Team China, 40 percent of whom were making their Paralympic debuts at the Games, won 96 gold, 60 silver and 51 bronze to top the medal table for the fifth consecutive time since 2004.

“Our Paralympic athletes showed great spirit and fought hard to earn honor for the nation. There are many touching stories from the Games, which should be shared with more people,” said Zhao Sujing, secretary-general of the Chinese delegation at the Tokyo Paralympics.

“For all of us, it’s hard to describe how proud and excited we were when we saw the national flag and heard the national anthem at the Paralympics.”

Wheelchair fencer Li won China’s first gold of the Games, in the men’s saber individual category A, before claiming a second title in the men’s team foil.

“There are many unforgettable memories from the Tokyo Paralympics, among which the most touching one was the disabled athletes from across the globe fighting for the same goal,” Li said on Friday.

“I saw foreign athletes fall off their wheelchairs during competition, but they were not deterred and kept pushing to the end. I also saw athletes who never stopped smiling despite failing to reach the podium. That is the power of the Paralympics, and it also encouraged me.

“My preparations for the Games were difficult due to the postponement. My performance during that extra year was not ideal, so I began to doubt myself.

“My mom always told me that life doesn’t always go smoothly. So I simply made the necessary adjustments and trained longer and harder. The Paralympic Games are the dream platform for me to perform on. But bigger than my personal dream, it’s also about the honor of the nation.”

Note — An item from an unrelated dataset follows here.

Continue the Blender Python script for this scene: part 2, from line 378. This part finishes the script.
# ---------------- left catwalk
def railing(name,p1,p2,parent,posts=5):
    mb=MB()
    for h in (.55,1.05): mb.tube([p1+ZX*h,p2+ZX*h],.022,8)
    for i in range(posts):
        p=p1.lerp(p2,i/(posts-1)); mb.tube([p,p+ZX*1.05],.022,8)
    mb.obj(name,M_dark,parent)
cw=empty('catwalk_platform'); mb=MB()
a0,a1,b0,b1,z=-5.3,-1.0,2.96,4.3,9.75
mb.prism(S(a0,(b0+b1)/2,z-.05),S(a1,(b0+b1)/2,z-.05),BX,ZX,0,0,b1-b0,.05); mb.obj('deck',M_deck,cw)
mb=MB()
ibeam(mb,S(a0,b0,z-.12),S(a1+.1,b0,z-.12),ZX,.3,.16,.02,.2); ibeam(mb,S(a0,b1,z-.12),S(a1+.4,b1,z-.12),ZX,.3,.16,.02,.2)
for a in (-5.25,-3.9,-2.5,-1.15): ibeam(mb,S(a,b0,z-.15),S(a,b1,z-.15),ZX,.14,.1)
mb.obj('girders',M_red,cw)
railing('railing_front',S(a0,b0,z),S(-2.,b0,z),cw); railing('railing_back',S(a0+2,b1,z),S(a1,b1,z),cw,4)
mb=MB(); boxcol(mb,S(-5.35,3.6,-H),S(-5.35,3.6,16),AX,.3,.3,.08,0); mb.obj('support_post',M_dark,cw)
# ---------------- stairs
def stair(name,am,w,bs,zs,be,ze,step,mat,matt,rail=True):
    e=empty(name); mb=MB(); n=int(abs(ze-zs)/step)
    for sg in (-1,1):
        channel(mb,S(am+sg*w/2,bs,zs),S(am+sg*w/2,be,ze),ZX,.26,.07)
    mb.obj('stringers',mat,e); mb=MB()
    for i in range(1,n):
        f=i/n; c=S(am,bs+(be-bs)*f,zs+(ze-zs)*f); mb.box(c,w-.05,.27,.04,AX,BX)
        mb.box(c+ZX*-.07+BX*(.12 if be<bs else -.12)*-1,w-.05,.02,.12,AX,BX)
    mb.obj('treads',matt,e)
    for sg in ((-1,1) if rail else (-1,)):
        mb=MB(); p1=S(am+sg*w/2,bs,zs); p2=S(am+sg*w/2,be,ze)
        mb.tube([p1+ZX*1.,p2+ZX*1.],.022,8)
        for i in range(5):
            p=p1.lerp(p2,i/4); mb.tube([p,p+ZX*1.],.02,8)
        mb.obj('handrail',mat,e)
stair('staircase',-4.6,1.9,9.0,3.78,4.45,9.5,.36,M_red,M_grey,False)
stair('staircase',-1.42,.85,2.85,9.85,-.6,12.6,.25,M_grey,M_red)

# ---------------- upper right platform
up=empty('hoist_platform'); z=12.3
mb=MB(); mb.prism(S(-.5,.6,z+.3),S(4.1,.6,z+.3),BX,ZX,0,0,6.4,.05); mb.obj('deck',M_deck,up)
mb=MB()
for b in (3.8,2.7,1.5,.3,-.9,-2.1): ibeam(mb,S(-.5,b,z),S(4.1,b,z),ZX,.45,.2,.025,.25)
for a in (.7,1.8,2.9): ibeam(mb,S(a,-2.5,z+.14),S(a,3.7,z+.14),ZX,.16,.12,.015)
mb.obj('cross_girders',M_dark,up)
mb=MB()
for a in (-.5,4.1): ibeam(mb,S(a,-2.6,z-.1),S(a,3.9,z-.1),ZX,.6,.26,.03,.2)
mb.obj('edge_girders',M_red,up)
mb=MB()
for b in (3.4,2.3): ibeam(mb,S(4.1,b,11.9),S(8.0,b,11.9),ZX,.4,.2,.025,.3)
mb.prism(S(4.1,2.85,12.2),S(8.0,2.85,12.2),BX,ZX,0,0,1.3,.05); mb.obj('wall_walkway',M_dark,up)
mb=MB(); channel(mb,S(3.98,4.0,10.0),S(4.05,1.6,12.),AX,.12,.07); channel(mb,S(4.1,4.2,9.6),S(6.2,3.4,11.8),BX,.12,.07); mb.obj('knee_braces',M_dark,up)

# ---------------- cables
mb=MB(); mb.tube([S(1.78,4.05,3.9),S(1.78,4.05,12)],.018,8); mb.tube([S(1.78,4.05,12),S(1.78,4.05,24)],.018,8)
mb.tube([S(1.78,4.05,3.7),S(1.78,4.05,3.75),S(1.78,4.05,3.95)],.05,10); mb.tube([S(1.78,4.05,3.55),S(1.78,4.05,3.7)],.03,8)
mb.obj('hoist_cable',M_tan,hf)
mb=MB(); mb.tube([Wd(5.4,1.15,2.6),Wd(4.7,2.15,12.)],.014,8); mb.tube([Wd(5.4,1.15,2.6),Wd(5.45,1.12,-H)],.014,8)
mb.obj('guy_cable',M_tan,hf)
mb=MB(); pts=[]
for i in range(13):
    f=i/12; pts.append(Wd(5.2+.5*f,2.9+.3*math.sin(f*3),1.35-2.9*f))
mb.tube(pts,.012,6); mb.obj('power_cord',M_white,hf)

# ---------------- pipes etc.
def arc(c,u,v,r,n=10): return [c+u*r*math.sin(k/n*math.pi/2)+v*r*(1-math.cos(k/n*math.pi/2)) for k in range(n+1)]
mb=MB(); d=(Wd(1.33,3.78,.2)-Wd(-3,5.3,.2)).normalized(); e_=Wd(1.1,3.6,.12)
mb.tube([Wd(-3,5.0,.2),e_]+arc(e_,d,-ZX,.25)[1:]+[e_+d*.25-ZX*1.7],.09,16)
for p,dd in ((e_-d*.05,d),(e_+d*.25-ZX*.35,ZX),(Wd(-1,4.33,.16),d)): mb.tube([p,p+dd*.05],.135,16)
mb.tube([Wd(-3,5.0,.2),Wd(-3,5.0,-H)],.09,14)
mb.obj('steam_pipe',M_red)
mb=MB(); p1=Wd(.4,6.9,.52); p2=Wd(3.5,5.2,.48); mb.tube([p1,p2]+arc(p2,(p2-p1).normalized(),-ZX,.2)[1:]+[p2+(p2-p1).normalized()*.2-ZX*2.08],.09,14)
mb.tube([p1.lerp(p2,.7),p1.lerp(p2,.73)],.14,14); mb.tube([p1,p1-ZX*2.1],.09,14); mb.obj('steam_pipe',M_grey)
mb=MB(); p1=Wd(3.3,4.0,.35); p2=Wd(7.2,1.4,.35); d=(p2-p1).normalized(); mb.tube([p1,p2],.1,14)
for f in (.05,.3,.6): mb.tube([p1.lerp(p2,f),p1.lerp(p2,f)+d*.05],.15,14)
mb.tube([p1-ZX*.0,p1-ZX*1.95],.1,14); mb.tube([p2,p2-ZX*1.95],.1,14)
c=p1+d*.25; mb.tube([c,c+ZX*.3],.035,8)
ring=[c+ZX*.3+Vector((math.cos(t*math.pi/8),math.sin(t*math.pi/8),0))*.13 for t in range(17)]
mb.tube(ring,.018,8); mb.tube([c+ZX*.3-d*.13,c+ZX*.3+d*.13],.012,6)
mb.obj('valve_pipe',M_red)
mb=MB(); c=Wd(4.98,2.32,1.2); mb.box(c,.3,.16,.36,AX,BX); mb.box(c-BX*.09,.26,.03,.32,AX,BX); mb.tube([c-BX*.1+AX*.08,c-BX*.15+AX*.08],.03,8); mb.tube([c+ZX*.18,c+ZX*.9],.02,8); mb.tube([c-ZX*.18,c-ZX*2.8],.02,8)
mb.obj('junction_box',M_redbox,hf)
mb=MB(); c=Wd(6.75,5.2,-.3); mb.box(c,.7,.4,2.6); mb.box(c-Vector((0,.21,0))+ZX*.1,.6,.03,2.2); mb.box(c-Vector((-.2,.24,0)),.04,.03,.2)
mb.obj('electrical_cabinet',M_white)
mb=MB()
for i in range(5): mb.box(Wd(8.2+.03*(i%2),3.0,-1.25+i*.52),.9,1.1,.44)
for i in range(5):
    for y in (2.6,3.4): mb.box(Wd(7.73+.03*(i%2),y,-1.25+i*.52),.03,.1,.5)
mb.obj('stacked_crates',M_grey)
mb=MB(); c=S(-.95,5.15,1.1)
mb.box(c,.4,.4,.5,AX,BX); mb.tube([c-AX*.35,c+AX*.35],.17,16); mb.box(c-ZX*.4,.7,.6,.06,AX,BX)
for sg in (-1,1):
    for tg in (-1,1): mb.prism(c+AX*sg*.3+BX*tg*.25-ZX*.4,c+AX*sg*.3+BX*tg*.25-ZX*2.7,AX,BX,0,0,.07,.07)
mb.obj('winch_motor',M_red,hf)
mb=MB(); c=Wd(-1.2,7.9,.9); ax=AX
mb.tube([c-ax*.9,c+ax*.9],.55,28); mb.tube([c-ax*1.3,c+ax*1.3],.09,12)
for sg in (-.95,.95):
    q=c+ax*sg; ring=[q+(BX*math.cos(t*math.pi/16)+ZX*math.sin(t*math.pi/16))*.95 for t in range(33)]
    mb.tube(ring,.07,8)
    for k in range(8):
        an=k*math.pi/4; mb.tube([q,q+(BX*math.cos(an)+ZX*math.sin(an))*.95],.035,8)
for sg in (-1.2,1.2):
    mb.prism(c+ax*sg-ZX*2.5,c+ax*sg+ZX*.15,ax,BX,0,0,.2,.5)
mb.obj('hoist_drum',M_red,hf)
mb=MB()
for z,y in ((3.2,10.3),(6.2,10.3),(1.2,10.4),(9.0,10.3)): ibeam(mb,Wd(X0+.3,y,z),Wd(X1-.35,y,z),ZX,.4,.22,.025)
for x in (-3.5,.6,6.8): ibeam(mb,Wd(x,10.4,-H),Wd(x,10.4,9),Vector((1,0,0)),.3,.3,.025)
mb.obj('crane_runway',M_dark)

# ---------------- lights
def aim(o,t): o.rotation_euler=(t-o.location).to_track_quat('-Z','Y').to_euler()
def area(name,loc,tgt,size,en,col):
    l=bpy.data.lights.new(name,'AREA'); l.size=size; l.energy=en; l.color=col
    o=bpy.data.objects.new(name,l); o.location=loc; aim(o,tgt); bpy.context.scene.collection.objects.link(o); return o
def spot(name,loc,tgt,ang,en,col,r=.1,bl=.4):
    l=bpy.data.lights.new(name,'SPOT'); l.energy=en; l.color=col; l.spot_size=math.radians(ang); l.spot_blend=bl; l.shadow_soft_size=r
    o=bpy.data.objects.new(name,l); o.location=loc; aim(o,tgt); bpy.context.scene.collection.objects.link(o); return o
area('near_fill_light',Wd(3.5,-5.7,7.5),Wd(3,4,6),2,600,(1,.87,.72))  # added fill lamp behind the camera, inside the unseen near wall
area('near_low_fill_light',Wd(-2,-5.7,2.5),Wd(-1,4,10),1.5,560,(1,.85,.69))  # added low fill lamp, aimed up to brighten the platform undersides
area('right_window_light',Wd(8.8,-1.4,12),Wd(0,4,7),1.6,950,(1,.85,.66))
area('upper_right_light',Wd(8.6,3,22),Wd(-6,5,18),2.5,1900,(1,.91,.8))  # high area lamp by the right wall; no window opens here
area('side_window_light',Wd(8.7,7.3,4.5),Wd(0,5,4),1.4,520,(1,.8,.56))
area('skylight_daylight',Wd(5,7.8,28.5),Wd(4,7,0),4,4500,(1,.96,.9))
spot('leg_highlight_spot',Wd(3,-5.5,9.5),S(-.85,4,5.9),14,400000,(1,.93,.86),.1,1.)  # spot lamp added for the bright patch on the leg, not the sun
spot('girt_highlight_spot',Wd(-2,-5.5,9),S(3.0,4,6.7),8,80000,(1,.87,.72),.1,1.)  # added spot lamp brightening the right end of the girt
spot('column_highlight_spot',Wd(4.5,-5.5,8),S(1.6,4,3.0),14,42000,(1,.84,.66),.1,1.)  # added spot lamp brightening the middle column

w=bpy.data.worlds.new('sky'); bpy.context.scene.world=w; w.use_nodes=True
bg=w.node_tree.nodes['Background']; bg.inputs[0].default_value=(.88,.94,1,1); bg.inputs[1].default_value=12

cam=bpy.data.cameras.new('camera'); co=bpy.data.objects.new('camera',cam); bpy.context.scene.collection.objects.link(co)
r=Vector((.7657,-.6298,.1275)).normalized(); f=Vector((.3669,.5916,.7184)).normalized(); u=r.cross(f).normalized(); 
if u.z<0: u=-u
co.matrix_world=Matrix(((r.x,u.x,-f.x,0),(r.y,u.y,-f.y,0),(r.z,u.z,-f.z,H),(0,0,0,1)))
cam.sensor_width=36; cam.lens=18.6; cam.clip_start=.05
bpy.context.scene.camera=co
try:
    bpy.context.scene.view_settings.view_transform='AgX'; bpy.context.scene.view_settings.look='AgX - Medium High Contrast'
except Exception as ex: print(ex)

Li lost his right leg in a car accident when he was just 2 years old, a trauma which shaped his tenacious character. He first pursued swimming but switched to fencing in 2014 when success in the pool proved elusive.

Having been teased and made fun of by other kids during his childhood, sports have restored Li’s confidence and broadened his horizons.

“I have made friends with other para-athletes-we have similar stories, hobbies and dreams,” he said. “We compete and travel together to see the wider world.

“Sports have restored my confidence and I have gradually learned how to take care of myself and be more independent.”